Dla mnie film nie wybija się ponad przeciętność. Dobra gra aktorska, niezły scenariusz, czy parę oryginalnych "chwytów" to za mało, żeby tego typu obraz był przynajmniej bardzo dobry. Być może za dużo podobnych filmów obejrzałem i "Zwyczajni ludzie" mnie nie poruszają. Wydaje mi się jednak, że dramaty rodzinne to tak wyeksploatowany temat, że trzeba nie lada umiejętności, żeby przedstawić taki film w nowy, ciekawy sposób. Redfordowi się to nie udało, choć jak na debiut to i tak całkiem nieźle. Co do nominacji to równie dobrze można zapytać dlaczego Hailee Steinfeld ("Prawdziwe męstwo") została w tym roku nominowana z rolę drugoplanową, skoro na ekranie nie było w zasadzie żadnej innej kobiety? Akademia robi co chce i nie ma zamiaru tłumaczyć się ze swojej głupoty. Dla Huttona to w zasadzie dobrze, bo w pojedynku z De Niro nie miał by szans.

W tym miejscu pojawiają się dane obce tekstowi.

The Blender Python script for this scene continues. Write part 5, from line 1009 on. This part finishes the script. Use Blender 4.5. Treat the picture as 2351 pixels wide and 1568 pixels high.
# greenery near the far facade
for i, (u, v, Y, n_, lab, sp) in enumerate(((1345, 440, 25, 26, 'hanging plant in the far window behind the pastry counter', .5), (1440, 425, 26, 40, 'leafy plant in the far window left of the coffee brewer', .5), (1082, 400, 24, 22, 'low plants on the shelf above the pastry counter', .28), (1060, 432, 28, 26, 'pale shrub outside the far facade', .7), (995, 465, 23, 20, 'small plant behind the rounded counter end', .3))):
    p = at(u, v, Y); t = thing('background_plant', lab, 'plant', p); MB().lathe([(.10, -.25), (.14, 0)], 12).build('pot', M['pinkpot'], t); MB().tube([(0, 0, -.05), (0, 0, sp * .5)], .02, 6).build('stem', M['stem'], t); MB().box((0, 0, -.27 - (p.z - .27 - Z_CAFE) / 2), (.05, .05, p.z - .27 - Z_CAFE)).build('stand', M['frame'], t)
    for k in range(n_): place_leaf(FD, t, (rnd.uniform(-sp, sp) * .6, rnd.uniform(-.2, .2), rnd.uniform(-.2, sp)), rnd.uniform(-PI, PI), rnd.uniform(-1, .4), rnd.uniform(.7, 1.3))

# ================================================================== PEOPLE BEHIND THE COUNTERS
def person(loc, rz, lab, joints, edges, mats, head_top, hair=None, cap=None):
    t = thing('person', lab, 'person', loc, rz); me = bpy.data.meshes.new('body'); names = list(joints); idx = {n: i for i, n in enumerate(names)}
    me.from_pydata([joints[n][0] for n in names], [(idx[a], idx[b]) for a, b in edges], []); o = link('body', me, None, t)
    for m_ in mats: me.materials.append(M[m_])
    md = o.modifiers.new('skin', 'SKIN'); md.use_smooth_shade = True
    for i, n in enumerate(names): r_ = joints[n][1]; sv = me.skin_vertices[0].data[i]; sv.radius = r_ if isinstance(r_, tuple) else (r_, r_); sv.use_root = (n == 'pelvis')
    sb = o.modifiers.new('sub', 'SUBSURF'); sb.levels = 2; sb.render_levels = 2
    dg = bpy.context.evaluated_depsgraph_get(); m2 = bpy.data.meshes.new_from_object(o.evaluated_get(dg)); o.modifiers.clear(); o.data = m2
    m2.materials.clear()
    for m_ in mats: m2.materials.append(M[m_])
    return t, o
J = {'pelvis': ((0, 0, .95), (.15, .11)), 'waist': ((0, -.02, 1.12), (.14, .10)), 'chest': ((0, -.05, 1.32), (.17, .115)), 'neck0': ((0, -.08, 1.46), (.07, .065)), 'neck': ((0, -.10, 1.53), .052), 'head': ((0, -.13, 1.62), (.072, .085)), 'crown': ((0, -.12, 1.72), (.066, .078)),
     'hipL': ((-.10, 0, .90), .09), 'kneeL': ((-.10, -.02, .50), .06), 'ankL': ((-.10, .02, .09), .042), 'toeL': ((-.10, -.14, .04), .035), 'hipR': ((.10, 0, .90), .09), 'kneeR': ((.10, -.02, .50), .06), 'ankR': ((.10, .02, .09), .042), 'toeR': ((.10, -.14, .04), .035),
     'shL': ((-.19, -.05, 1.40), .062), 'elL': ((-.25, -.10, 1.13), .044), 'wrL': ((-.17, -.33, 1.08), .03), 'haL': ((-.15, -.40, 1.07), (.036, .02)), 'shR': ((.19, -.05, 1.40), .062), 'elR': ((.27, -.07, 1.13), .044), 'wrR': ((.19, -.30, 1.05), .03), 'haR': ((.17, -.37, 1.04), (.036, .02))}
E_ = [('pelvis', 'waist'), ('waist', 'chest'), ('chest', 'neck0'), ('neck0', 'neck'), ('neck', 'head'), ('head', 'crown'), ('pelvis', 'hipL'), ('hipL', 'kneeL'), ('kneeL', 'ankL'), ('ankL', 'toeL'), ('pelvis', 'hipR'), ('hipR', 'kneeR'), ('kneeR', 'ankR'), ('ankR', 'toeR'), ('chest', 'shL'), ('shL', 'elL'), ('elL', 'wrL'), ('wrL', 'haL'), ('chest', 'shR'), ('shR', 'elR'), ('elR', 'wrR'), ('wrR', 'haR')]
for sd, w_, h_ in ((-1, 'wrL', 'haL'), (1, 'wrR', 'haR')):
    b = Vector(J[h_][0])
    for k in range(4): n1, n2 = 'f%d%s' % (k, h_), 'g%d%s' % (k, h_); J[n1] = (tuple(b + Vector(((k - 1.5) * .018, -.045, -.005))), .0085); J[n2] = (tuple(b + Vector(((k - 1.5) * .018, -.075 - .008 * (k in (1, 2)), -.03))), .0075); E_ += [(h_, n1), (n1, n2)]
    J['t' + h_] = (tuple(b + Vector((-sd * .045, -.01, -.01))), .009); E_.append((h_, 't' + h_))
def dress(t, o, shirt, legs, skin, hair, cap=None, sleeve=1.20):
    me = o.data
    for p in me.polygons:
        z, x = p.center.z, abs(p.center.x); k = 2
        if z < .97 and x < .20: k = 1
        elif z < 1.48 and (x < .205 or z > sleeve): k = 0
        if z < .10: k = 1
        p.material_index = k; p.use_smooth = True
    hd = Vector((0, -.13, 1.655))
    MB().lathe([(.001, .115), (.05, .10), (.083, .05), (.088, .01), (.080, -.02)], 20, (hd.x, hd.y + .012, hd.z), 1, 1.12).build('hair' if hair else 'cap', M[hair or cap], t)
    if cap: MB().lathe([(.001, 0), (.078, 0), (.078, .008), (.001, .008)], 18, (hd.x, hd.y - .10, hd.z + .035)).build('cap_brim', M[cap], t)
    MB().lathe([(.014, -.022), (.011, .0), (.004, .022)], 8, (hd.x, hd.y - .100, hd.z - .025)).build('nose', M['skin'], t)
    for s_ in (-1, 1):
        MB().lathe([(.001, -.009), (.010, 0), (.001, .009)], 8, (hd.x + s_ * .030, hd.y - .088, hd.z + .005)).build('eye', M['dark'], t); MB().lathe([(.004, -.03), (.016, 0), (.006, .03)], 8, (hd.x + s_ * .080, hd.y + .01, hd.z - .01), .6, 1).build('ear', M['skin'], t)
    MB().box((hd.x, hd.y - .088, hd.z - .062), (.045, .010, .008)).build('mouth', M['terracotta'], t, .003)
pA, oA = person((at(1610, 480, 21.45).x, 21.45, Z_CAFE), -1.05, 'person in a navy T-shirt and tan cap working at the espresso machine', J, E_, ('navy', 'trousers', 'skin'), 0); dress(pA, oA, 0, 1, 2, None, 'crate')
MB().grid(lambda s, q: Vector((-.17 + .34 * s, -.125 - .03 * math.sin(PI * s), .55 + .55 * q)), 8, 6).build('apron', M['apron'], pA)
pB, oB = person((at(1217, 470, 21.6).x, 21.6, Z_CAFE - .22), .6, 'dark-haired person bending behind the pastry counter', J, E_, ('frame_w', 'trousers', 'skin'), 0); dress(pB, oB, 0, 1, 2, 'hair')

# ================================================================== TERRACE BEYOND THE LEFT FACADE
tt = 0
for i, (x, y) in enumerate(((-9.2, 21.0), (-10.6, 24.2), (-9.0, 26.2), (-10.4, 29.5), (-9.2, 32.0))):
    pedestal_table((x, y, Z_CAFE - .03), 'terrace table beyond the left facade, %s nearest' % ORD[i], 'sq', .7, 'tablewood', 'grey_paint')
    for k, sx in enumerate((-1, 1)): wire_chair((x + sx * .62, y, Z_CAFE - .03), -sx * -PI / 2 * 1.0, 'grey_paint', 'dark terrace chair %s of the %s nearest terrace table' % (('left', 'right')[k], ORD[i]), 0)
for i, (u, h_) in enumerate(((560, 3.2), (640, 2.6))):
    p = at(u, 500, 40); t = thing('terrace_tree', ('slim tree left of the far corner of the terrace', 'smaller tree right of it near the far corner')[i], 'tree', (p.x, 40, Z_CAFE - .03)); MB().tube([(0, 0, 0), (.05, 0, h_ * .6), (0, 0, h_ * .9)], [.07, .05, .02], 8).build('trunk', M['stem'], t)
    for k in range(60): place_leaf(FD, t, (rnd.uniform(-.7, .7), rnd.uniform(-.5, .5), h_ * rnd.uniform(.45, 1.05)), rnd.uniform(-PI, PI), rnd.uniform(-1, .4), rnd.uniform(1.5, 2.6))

Nie mówię, że to najlepszy film jaki w życiu widziałam, dla mnie jednak wybija się ponad przeciętność. Że tematyka nieoryginalna? Dzisiaj trudno znaleźć cokolwiek oryginalnego. W filmie tak jak w życiu - wszystko już było. Zatem nie liczy się temat, ale podejście do niego. Ciekawe dialogi, cztery wyraziste postacie i ten smaczek końcówki lat 70-tych - na mnie to działa. Zauważ też, że "Zwyczajni ludzie" mają już ponad 30-lat i dramaty rodzinne, o których mówisz, zapewne powstały już po "ZL", a być może wręcz na nich się wzorowały. Wszak to oscarowy film. A być może przemawia przeze mnie sentyment sprzed 10 lat. Kto wie, ale będę bronić tego filmu bo we mnie wywołał emocje.